Last summer, Economics Minister Peter Altmaier (CDU) announced that Germany wanted to become a global leader in hydrogen technologies.
This week, he finally circulated the first draft national hydrogen strategy.
Under the draft, circulated among several ministries and seen by EURACTIV, at least 20% of Germany’s hydrogen is to be produced from renewable energies by 2030 – so-called Green Hydrogen. Three to five gigawatts of electrolysers are to be built for this purpose.
Altmaier’s draft strategy provides for the massive promotion of hydrogen in a whole range of sectors – including transport, a decision which runs counter to the will of Germany’s environment ministry.
Infrastructure
EU renewable targets for transport will therefore be implemented and even exceeded: By 2030, the mandatory share of renewable fuels in transport, including hydrogen, will be increased to 20% instead of 14%.
At the same time, the necessary petrol station infrastructure is to be promoted with €3.4 billion. Funding for so-called “real laboratories” selected last year, in which the production and application of hydrogen are to be tested on an industrial scale, will also be increased. In addition to the €400 million already provided, €650 million are planned for over four years.

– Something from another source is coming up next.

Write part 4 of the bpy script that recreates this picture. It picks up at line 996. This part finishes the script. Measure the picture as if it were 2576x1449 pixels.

Yet, plans to create a pure hydrogen network are also underway. “We are working at full speed on concrete technical and network planning solutions to ensure that the integration can succeed,” said Ralph Bahke, the chairman of gas transmission system operators association.
On Tuesday, the association first presented a vision for a 5,900 km hydrogen network, which is to consist for 90% on pipelines and storage tanks already in existence today.

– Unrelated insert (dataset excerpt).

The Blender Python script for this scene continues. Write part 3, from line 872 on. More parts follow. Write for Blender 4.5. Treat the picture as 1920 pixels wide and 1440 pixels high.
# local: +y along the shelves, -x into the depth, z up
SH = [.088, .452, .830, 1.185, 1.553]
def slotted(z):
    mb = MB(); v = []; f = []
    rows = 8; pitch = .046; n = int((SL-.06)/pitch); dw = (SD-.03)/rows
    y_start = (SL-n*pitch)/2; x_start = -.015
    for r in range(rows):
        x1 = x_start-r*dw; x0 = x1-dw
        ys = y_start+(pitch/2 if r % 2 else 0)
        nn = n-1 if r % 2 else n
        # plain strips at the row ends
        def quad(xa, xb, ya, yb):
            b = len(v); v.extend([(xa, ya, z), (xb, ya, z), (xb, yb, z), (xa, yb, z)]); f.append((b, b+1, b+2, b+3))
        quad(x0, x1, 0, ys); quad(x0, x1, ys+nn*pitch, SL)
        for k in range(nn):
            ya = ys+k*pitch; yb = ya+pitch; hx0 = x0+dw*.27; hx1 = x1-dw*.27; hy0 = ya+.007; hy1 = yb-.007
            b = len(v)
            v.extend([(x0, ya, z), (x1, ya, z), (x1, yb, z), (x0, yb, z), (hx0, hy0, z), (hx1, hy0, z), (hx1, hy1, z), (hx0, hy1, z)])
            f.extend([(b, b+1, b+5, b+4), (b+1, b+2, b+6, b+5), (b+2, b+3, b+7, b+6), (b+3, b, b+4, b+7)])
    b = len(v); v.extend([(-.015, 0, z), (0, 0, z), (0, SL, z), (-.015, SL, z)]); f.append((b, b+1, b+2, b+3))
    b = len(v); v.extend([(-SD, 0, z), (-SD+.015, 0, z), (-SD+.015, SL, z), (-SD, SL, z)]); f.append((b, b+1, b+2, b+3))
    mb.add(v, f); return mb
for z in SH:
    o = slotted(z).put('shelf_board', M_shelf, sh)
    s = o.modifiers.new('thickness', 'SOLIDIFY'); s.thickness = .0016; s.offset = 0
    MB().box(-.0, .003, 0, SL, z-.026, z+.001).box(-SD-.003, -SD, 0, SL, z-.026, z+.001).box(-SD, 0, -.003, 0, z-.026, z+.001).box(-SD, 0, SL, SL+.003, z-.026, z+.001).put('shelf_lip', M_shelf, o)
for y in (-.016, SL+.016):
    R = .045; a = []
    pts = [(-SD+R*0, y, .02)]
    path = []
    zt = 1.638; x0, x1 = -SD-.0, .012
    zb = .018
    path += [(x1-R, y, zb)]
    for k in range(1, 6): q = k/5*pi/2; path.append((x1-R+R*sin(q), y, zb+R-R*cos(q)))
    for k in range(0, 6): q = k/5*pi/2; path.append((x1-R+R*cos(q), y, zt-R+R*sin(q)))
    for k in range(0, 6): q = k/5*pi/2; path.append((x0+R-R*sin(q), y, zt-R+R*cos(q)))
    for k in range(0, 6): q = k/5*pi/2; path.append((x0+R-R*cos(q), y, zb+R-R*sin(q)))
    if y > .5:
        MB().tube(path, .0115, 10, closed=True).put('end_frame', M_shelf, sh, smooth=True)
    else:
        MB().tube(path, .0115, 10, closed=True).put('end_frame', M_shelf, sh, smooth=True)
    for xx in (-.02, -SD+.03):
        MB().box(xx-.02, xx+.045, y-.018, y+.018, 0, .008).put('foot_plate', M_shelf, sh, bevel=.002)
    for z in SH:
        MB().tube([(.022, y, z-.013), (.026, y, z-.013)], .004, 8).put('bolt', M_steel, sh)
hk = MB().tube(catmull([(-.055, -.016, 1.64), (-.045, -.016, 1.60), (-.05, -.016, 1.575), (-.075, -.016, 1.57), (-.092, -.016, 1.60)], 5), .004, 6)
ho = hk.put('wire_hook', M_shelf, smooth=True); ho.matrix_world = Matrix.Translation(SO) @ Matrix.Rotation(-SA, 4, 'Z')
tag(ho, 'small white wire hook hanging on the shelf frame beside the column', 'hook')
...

Hydrogen: A priority for Germany’s EU presidency
Since the establishment of a hydrogen market is a “joint European project”, this will be one of the priorities of Germany’s upcoming EU Council presidency, according to the hydrogen strategy.
The European Commission is currently working on a gas package for the EU, in which hydrogen is expected to play a key role. The package should be presented in 2021, on the heels of Germany’s EU Presidency.
Germany will use its EU presidency to promote so-called “sector coupling” between gas and electricity networks, as well as the development of an EU internal market for hydrogen. Initiatives will also possibly include a list of EU-funded Important Project of Common European Interest (IPCEI) specifically for hydrogen, similar to existing plans launched recently for battery research.
The EU’s draft industrial strategy also mentions public-private partnerships to promote decarbonisation technologies, for example in the steel sector, where hydrogen could replace gas as a clean energy alternative.
At present, the industry still uses so-called “Grey Hydrogen” produced from natural gas. Green hydrogen from purely renewable electricity is more expensive and extremely energy-intensive, with energy losses reaching up to three-fourths.
Importing hydrogen from abroad
In order to provide sufficient renewable electricity for electrolysis, the strategy foresees using electricity from offshore wind farms in the North Sea.
This also means cooperation with neighbouring EU member states will have to be stepped up. The first project of this kind is to start in the Belgian port city of Ostend in 2022. With the help of a hydrogen plant, surplus wind energy will be fed into the district heating network.